Stated goal — From the first line of the data through the line containing "sc.camera = cam", return each line exactly.

====

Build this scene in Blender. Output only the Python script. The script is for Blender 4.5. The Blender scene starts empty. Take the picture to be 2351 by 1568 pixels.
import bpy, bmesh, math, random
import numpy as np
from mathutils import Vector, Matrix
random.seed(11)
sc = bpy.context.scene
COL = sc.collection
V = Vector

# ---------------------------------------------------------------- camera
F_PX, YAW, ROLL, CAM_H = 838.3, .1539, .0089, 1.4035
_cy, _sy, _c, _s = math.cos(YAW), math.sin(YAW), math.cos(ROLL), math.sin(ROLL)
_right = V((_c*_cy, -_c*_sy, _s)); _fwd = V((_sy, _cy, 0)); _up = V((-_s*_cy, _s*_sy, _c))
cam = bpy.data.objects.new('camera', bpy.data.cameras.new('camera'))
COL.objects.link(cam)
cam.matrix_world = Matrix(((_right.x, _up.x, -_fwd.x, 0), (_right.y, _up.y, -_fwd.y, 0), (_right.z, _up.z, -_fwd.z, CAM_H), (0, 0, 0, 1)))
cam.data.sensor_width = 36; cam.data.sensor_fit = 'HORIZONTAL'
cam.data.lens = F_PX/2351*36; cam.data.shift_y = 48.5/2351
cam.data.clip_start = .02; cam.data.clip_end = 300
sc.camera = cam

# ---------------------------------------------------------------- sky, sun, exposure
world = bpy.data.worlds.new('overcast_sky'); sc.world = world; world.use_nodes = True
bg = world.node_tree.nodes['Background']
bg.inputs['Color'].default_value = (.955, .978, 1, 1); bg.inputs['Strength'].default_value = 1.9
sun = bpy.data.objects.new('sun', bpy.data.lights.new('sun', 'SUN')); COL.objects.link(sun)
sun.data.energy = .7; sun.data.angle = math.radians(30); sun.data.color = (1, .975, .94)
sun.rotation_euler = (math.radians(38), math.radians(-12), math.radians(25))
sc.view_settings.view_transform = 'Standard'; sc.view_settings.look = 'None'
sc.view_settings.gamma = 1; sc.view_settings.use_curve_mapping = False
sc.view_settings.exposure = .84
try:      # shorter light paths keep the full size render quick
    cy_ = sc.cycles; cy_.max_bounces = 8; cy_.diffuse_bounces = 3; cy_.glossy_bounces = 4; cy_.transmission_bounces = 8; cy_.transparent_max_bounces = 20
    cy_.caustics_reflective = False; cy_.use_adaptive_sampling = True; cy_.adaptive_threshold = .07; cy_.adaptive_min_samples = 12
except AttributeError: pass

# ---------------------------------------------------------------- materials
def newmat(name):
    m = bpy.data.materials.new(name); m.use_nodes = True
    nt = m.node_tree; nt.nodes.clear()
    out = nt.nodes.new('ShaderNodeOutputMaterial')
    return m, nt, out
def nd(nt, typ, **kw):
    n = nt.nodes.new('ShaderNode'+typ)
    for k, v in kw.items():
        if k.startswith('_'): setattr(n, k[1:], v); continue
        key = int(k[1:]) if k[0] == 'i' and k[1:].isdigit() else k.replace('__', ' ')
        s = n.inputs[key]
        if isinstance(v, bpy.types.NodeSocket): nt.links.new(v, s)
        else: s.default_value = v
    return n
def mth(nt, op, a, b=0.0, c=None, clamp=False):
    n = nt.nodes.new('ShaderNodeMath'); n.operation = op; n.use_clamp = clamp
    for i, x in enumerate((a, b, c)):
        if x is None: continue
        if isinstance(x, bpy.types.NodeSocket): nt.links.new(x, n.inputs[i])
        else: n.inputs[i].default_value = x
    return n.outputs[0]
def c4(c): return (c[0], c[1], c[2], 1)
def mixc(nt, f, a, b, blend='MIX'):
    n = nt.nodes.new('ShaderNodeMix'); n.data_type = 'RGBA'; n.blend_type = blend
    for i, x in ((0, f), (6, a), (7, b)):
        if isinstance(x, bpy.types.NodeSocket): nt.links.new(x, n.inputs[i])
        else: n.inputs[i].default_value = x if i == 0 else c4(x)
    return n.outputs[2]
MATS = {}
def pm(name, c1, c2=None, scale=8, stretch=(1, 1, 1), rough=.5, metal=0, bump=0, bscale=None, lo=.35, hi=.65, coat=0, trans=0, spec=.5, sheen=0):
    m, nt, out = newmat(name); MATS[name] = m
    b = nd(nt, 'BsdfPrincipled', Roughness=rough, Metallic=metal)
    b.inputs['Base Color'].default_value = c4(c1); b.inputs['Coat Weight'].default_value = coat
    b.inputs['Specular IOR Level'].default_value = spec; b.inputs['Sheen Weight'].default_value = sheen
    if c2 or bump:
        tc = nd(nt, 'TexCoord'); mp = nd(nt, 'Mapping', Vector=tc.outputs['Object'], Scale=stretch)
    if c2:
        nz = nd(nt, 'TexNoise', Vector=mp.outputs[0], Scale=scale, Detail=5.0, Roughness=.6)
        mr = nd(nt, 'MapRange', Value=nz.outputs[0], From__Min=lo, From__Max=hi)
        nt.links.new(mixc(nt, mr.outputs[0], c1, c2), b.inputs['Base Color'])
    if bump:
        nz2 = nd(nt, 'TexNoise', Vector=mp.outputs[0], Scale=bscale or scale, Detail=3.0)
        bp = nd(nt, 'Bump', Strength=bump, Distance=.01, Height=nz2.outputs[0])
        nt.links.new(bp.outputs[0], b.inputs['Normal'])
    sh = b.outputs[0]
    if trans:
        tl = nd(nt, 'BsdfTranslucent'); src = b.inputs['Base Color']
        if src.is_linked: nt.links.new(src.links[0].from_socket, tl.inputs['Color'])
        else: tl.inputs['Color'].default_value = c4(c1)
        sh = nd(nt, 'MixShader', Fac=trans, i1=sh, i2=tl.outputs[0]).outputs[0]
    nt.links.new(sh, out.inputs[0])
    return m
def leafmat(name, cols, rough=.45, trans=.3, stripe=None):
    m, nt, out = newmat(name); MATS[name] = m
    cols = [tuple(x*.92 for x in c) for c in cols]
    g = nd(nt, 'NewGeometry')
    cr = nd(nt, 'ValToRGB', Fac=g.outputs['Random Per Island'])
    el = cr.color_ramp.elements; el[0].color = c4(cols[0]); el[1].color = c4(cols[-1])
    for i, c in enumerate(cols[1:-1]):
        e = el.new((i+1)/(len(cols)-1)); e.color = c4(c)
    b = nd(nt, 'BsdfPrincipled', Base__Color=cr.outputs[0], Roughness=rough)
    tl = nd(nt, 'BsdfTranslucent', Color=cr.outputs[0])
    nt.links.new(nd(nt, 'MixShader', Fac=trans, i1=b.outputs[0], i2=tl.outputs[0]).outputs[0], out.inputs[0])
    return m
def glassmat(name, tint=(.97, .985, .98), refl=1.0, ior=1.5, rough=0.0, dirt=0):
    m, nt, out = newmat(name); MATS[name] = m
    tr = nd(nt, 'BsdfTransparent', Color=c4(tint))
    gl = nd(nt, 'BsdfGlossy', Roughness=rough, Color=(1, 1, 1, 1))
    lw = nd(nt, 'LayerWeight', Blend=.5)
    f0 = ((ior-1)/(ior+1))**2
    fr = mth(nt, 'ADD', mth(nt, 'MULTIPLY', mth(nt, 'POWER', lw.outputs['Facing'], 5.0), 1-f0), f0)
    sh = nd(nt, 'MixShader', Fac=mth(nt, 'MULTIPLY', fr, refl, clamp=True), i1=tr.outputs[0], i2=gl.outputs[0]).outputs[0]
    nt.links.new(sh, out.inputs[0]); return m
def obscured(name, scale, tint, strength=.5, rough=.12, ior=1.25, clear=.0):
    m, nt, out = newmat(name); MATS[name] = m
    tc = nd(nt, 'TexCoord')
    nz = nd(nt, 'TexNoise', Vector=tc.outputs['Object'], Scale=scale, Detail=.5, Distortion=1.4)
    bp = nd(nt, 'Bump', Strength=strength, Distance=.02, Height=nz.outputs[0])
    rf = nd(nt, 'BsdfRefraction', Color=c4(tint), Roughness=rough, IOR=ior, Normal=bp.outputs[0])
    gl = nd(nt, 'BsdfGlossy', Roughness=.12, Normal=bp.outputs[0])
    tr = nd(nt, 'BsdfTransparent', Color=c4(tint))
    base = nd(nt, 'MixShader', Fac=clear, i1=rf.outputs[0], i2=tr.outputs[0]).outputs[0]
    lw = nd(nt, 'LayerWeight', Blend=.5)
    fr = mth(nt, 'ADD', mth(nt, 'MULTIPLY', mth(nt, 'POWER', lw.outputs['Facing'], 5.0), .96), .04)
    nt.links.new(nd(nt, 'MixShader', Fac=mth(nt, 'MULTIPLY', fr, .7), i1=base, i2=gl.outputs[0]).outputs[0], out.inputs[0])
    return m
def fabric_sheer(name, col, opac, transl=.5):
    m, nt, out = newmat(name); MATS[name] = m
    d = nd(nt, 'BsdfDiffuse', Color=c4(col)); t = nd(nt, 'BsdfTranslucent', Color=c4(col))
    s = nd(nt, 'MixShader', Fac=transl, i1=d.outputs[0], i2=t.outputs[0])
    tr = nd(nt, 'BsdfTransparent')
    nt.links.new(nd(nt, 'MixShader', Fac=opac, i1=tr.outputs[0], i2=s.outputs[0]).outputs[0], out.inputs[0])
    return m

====

Expected answer —
Build this scene in Blender. Output only the Python script. The script is for Blender 4.5. The Blender scene starts empty. Take the picture to be 2351 by 1568 pixels.
import bpy, bmesh, math, random
import numpy as np
from mathutils import Vector, Matrix
random.seed(11)
sc = bpy.context.scene
COL = sc.collection
V = Vector

# ---------------------------------------------------------------- camera
F_PX, YAW, ROLL, CAM_H = 838.3, .1539, .0089, 1.4035
_cy, _sy, _c, _s = math.cos(YAW), math.sin(YAW), math.cos(ROLL), math.sin(ROLL)
_right = V((_c*_cy, -_c*_sy, _s)); _fwd = V((_sy, _cy, 0)); _up = V((-_s*_cy, _s*_sy, _c))
cam = bpy.data.objects.new('camera', bpy.data.cameras.new('camera'))
COL.objects.link(cam)
cam.matrix_world = Matrix(((_right.x, _up.x, -_fwd.x, 0), (_right.y, _up.y, -_fwd.y, 0), (_right.z, _up.z, -_fwd.z, CAM_H), (0, 0, 0, 1)))
cam.data.sensor_width = 36; cam.data.sensor_fit = 'HORIZONTAL'
cam.data.lens = F_PX/2351*36; cam.data.shift_y = 48.5/2351
cam.data.clip_start = .02; cam.data.clip_end = 300
sc.camera = cam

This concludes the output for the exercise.